EXERCISE DESCRIPTION
Pictures are not part of the copy. Retype the lines from the first one through the line that contains "for i, x in".

GIVEN DATA
++++++++++++++++++++

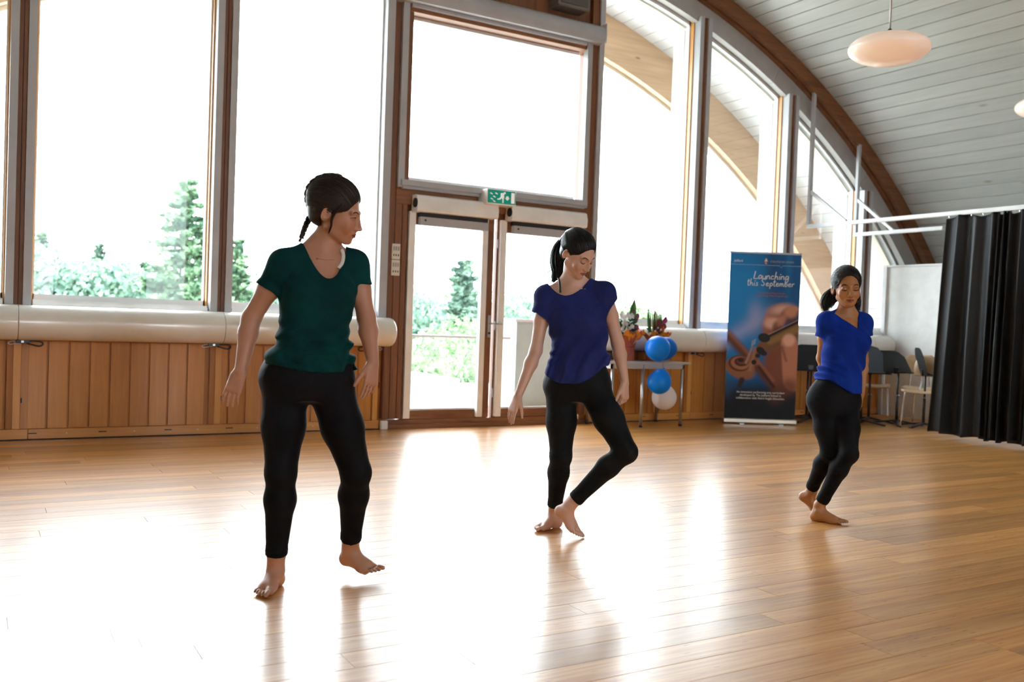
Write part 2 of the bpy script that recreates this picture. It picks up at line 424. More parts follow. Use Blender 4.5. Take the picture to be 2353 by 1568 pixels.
for i, x in enumerate(POSTS): post(5+i, x, min(zarc(x-.1, 8.72), zarc(x+.1, 8.72)))

# windows
def window(n, x0, x1, arch=True, z0=1.09, z1=None):
    e = empty('window_%d' % n); tag(e, kind='structure')
    m = MB(); m.box(x0, x1, 8.30, 8.43, z0, z0+.028).box(x0, x1, 8.33, 8.43, z0+.028, z0+.045)
    m.build('sill', M['white'], e)
    MB().box(x0, x1, 8.345, 8.36, z0-.012, z0).build('sill_strip', M['frame_brown_x'], e)  # brown timber strip below the sill
    m = MB(); m.box(x0, x1, 8.43, 8.50, z0, z0+.09)
    if z1: m.box(x0, x1, 8.43, 8.50, z1-.05, z1)
    else:
        n_ = 10
        for i in range(n_):
            a, b = x0+(x1-x0)*i/n_, x0+(x1-x0)*(i+1)/n_
            za, zb = zarc(a, 8.61), zarc(b, 8.61)
            if za < z0 or zb < z0: continue
            m.poly([(a, 8.43, za-.03), (b, 8.43, zb-.03), (b, 8.43, zb+.02), (a, 8.43, za+.02)], (0, .07, 0))
    m.build('window_frame', M['whitem'], e)
    MB().box(x0, x1, 8.50, 8.66, z0+.02, z0+.05).build('outer_sill', M['whitem'], e)
    g = MB()
    if z1: g.poly([(x0, 8.465, z0+.09), (x1, 8.465, z0+.09), (x1, 8.465, z1-.05), (x0, 8.465, z1-.05)], (0, .006, 0))
    else:
        pts = [(x0, 8.465, z0+.09), (x1, 8.465, z0+.09)]
        for i in range(11):
            a = x1+(x0-x1)*i/10; z = zarc(a, 8.62)
            if z > z0+.1: pts.append((a, 8.465, z))
        g.poly(pts, (0, .006, 0))
    g.build('glass_pane', M['glass'], e)
ed = [-2.75, -1.27, .323, 1.895, 3.47]
for i in range(4): window(1+i, ed[i]+.105, ed[i+1]-.105)
ed = [5.84, 7.372, 8.87, 10.35, 11.75]
for i in range(4): window(5+i, ed[i]+.105, ed[i+1]-(.105 if i < 3 else 0))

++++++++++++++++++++

THE OUTPUT
Write part 2 of the bpy script that recreates this picture. It picks up at line 424. More parts follow. Use Blender 4.5. Take the picture to be 2353 by 1568 pixels.
for i, x in enumerate(POSTS): post(5+i, x, min(zarc(x-.1, 8.72), zarc(x+.1, 8.72)))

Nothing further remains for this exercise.